えこひいき日記

2009年4月24日のえこひいき日記

2009.04.24

先日、生まれて初めてあるものを買った。それはサングラス。おもちゃのようなサングラスを出先・旅先で購入したことは何度かあったが、ちゃんとした(?)のを購入したのはこれが始めてであった。

私はびっくりするほどめがねが似合わない。
そう言うと、友人の多くは「そんなことないやろ」と言う。「そんなことないやろ、例えば、こういうタイプなら似合うんじゃない?」などと、手近にあっためがねを差し出されることもある。しょーがないのでかけて見せると、たいてい友人は「あー(*語尾下がる)」と言う。ほらねほらね。どういうわけか、私は大方の予想以上にめがねが似合わないのである。何がどうだから似合わないのか、自分でも良くわからない。めがねを必要とするような視力ではないせいもあり、幸か不幸か追求する必要性もなかったので、わからないままなのだ。
そのようにファッションアイテムとしては「鬼門」のアイウェアなのだが、一般的なめがねとは異なり、サングラスにはグラスに色がついていて、レンズも大きめ。なので普通のめがねより「似合わないわけではない」確率が高いことが期待される。なにより、目が疲れているときに外に出ると、どうしても顔をしかめてしまうので、これはサングラスを買ったほうが良いかな、と思ったのだ。

とはいえ、サングラスを買おうと思いたっても、アイウェアになじみのない私にはどんなのが似合う(というより大丈夫)なのか否か、まったくわからない。
そこで率直にアイウェア・ショップのお兄さんに聞いてみた。「どういうサングラスが自分に合うのかわかりません。どういうのが合うと思いますか?」すると、お兄さんは数歩下がって首をかしげ、「んー、お客様の場合、目と眉毛の間が開いているわけでも詰まっているわけでもないですし、顔の大きさも大きくなく、頭の形も大きくなく、顔の輪郭も角ばっていませんし、あごや頬が極端にとがっているわけでもありません。鼻の高さも低くないですし・・・・んー、お客様の好み次第ですね。似合わないのってないと思いますよ」
んー、それって、どう解釈すべきなのだろうか。
確かに、顔立ちに特徴があると、似合うものが限定的に指摘できる。店員さんにとっては「アドバイスのしがいがある」といえるのかもしれない。その特徴を持った本人は「これしか似合わない」と、自分の特徴を「ある種の限界を強いるもの」と認識しているかもしれないが。でも「これ!」というものがとっても似合う、というのはやはり素晴らしいことである。それが自分でも「好き!」と思えたら最高に幸せだが、もしも自分の想定した「好き!」と多少ずれたとしても、「似合う」という事実を認めれば、それはきっと自信に変わる。主体的に自分の身体を受け入れれば、結構自分を信頼できるし、出来ることやしたいことも見えてくるものなのだ。
では、これといって特徴(またはリミット)がなく、「なんでも」とか言われてしまった私の、「私らしさ」とはサングラス部門において何になるのであろう・・・私の、サングラス部門における「似合う」とは何なのだろうか・・・。奇妙なもので、ある場合には「リミット」にしか感じられない「特徴」が、迷える心を持つときにはその「リミット」こそ「安定」に思えたりする。身体的な特徴に依存して、それに似合うものを「決めてもらう」ことが出来ない場合、私の「似合う」を選び取るのは結局何か・・・。これを洗い出すために、とにかくいろんなサングラスをかけまくってみるしかないのだろうな。そしてその一つ一つを、見て感じるしかない。

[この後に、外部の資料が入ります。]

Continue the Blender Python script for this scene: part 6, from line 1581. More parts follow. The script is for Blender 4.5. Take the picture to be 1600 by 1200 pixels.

ともかく、今回としては、お店にあるサングラスをある程度かけまくって、「これがいいかな」というのを選んだ。何が自分に似合うのかわからなくても、何が違うかは、わかる。そして当たり前だけれども、「似合うサングラス」とは、サングラスが直接触れる体の部分とのバランスだけではないな、と思った。最も直結するのはやはり顔なんだけれども、肌の色合い、普段どんな服を着るのかも、とても関係する。そういう全体的なことが関係すると同時に、グラスの大きさ、カーブライン、ステムの長さや幅、といった微妙なものが結構印象を左右することもわかった。全体と部分。引きの視点と寄りの視点。どちらが欠けても見えなくなるものがある。
特徴がないからこそ、私の「似合う」は私の意志一つの問題なのかもしれない。私はどんな私になりたいのか。さて、私は何がしたいのだろう。